Sunday, June 1, 2008

Artist of the Month

These are details of a few of the watercolors, monoprints, and colored pencil pieces I put in an exhibit at the Hedberg Public Library here in Janesville. For the past couple years I had a goal to have an exhibit of my work, so I applied and was accepted. My excitement at being chosen to show my work for a month in a busy public place was quickly followed by fear and anxiety. Would there be enough to fill the space? Would it be a problem that there is no obvious theme to tie the show together? Would people like them? Could I get them all framed in time? What on earth could I write as an "artist statement"?

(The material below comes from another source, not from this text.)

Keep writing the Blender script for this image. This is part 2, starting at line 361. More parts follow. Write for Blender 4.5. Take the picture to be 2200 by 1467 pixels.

Then there was the issue of the "Meet the Artist" interview that I had the option of doing. Many featured artists do a videotaped interview that is shown on local access television while the show runs. I worried that I would have nothing to say, or that what I did say would sound amateurish or foolish. I worried about the weight I gained over the winter (the camera adds ten pounds). In the end I did the interview. It helped that I know and like the interviewer, and she seemed interested in my drawings, paintings and sketchbooks. Actually, she made the interview fun, although I have not seen it yet, and don't know how I ended up sounding or looking.

Anyway, the show is hung, all thirty-five pieces. Many thanks to my friend Mary Ann who helped me decide where to put what. The interview is over. The artist statement is written. All I have left to do is arrange a display case of my collection of sketchbooks. Can you hear the sigh of relief?